Weekend Reading and Entertainment: 10/12/09

So I’m a little late with this, but I’ve been busy watching baseball playoffs and preparing a turkey dinner (while watching baseball playoffs) instead of scouring the internet for interesting stories. But, it’s Thanksgiving in Canada, so the holiday extends the weekend into today. If you have some time, here are a few things to take a look at.

To Watch:
ESPN’s 30 for 30 documentary series launched last week. The first episode, titled “Kings Ransom”, is about the trade that sent Wayne Gretzky from the Edmonton Oilers to the Los Angeles Kings. For the time being at least, it’s available to watch on the Kings’ website. It’s about 50 minutes long; I watched it this morning and it’s a fascinating, well-done piece. I cannot recommend it enough.

To Read:
– An interesting piece about Michigan’s efforts to build a green manufacturing base.

Chris LaBossiere proposes a new model for journalism, the accountability trust.

Kevin Kuchinski takes on several of the myths surrounding the benefits of local food.

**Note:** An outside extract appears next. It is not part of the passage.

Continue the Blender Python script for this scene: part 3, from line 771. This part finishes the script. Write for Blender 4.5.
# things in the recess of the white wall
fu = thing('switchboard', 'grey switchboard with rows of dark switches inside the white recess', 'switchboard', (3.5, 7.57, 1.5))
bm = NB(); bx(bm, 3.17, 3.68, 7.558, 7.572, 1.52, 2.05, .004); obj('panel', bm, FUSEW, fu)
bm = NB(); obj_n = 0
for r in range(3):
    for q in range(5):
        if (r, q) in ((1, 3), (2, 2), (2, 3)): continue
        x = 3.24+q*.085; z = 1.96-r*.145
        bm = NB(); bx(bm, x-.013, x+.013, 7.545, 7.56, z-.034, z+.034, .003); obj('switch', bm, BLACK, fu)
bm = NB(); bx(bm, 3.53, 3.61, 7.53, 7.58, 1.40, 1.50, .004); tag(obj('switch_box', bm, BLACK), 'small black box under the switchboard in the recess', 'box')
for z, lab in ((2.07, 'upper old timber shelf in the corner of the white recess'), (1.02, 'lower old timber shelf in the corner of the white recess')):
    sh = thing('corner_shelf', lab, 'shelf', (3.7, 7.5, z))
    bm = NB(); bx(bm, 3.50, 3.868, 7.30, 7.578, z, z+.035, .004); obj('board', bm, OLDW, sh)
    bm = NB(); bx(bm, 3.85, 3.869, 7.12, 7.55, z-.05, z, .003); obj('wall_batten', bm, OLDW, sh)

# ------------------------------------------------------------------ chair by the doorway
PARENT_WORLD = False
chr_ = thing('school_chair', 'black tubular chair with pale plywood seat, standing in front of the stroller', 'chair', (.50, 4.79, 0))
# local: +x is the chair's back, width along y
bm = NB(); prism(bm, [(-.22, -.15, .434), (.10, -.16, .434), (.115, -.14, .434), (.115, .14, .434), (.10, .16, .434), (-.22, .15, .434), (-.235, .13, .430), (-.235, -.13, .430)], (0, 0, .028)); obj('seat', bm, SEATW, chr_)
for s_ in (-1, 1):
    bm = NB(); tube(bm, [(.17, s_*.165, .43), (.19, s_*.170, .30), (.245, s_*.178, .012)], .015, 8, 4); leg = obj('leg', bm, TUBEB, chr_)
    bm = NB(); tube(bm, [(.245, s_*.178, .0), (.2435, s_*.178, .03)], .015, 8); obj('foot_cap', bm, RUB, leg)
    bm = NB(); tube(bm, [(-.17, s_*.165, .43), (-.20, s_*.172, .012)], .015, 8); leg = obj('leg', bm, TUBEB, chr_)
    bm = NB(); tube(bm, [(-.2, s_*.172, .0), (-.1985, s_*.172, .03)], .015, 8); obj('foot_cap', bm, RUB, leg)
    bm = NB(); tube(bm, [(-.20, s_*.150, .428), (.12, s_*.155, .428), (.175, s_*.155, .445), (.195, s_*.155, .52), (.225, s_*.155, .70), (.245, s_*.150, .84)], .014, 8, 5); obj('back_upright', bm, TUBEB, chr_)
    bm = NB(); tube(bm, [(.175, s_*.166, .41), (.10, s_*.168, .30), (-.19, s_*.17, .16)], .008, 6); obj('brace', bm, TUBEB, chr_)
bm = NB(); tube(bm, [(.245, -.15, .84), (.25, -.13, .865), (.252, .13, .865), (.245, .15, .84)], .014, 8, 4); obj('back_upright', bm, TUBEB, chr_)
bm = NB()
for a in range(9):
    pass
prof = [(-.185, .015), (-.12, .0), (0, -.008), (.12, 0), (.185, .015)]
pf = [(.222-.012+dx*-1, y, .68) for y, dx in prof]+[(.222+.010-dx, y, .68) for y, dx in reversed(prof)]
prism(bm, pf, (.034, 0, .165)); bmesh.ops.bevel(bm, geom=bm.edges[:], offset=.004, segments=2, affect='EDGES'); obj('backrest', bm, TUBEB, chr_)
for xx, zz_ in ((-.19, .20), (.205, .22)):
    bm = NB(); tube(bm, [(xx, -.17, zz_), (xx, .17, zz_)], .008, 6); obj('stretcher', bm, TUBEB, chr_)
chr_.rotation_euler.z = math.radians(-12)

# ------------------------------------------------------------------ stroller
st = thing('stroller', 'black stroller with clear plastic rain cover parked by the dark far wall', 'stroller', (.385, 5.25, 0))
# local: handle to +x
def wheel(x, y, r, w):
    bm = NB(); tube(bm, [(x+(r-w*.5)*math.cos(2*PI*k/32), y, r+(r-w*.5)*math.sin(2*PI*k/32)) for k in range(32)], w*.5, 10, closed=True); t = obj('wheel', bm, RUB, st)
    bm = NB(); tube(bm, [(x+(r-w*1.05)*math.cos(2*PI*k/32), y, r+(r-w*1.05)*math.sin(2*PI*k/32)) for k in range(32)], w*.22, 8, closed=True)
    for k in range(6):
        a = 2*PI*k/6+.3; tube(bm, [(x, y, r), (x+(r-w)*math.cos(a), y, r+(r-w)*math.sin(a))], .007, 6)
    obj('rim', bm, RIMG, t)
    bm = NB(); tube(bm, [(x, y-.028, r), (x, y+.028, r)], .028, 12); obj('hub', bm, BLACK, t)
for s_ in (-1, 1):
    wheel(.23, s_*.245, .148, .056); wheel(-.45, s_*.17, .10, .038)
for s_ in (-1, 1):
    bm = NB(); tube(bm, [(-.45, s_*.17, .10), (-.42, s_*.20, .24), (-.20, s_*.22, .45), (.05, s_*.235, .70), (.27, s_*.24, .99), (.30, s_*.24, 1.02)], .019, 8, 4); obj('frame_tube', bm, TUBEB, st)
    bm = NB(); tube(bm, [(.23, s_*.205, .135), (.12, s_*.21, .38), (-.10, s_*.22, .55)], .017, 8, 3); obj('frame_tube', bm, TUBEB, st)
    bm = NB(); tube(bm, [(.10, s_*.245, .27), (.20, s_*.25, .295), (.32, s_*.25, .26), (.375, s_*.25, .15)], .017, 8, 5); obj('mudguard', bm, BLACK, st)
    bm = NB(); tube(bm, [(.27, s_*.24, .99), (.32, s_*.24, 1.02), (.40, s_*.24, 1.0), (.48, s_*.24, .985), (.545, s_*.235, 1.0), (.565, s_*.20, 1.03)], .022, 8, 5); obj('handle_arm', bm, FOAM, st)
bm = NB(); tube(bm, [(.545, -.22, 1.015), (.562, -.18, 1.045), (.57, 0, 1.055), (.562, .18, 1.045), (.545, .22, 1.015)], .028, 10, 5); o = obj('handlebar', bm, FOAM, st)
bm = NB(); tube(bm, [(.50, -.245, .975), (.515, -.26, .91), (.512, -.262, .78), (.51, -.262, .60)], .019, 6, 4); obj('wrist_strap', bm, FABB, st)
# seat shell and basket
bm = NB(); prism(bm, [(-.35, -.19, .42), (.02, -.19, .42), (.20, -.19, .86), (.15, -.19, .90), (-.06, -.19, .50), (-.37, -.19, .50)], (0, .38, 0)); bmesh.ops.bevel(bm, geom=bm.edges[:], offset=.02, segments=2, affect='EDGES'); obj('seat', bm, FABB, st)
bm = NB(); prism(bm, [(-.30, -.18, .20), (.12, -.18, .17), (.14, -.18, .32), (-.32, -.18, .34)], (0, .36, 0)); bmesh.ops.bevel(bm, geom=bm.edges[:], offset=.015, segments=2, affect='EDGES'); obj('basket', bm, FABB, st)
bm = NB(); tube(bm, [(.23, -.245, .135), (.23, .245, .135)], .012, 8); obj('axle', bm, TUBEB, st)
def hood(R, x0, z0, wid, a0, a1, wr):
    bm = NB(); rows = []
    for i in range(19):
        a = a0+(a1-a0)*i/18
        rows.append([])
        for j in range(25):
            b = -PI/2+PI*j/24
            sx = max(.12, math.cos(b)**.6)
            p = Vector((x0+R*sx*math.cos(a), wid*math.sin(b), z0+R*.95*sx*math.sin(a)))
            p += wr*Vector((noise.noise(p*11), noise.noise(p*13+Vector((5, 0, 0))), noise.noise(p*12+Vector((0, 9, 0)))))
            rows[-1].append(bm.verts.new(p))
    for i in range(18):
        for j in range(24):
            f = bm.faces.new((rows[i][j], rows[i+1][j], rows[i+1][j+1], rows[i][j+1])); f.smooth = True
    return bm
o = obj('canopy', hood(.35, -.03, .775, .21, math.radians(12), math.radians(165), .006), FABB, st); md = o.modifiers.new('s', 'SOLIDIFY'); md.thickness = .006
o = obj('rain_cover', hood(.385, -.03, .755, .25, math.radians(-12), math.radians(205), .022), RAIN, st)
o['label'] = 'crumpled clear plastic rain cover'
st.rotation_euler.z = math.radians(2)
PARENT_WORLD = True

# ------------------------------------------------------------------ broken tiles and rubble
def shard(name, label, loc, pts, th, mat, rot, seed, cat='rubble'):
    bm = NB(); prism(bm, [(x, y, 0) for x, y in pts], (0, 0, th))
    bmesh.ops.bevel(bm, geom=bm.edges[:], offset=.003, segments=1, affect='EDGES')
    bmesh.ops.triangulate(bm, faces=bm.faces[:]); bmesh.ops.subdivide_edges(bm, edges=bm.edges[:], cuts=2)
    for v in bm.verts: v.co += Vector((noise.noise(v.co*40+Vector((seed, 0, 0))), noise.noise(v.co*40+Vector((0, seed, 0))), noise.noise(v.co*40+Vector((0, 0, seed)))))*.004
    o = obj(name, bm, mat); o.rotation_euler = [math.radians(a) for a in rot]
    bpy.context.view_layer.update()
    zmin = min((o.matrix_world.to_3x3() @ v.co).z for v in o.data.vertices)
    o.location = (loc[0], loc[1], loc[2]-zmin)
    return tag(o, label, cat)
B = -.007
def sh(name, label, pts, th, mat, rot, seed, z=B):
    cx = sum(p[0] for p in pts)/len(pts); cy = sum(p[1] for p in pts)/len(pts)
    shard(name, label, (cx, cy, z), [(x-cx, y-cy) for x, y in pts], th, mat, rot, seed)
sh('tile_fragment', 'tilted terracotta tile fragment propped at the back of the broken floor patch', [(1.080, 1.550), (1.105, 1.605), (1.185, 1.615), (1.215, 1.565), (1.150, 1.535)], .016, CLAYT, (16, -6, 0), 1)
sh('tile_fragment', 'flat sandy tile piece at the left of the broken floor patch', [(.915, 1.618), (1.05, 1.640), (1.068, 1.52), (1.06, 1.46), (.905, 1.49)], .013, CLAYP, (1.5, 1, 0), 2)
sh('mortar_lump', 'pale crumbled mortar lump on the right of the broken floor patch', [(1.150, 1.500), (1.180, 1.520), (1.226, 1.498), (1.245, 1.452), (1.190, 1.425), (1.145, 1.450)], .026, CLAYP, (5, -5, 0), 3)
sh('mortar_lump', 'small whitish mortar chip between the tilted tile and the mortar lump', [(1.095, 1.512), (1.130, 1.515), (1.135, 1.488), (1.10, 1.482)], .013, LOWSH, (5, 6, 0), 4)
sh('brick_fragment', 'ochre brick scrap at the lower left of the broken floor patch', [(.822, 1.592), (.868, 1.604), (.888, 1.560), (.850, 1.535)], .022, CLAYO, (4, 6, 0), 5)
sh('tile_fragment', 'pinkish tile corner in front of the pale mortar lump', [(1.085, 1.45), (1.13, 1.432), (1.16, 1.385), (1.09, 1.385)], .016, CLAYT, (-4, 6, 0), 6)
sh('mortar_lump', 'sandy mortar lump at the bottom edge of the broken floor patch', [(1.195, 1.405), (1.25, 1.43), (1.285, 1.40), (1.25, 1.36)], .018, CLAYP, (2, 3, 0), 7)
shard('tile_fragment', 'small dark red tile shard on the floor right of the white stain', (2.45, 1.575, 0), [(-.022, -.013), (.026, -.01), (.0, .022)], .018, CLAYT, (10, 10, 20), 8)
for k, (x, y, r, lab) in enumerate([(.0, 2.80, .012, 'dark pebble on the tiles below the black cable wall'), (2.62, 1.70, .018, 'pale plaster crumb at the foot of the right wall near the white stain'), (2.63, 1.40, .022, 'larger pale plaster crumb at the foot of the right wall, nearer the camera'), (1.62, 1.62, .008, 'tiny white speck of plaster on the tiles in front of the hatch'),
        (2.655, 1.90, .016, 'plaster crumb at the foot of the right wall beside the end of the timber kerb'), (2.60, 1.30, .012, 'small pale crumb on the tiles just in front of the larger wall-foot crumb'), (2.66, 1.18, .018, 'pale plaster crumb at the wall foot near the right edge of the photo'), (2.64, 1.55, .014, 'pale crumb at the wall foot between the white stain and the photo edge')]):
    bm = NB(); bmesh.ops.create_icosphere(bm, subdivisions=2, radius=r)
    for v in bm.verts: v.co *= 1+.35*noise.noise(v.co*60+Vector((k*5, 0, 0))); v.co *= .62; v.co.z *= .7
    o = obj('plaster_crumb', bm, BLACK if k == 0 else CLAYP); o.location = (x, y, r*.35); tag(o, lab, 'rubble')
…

– This story makes a compelling case for working less (but also working smarter). There’s some merit to it. Speaking from personal experience, my best ideas rarely come to me when I’m sitting at my desk.

– David Jacobson, the United States’ Ambassador to Canada, has started a blog. So far, it’s pretty interesting to read.

– Alberta Health Services is looking into the effects of sprawl on health.

– A few of my friends are involved in a club at the University of Alberta called Students Against Global Apathy (SAGA). There’s a great writeup about the group in today’s Edmonton Journal.

Happy thanksgiving. Regular blogging to resume tonight or tomorrow.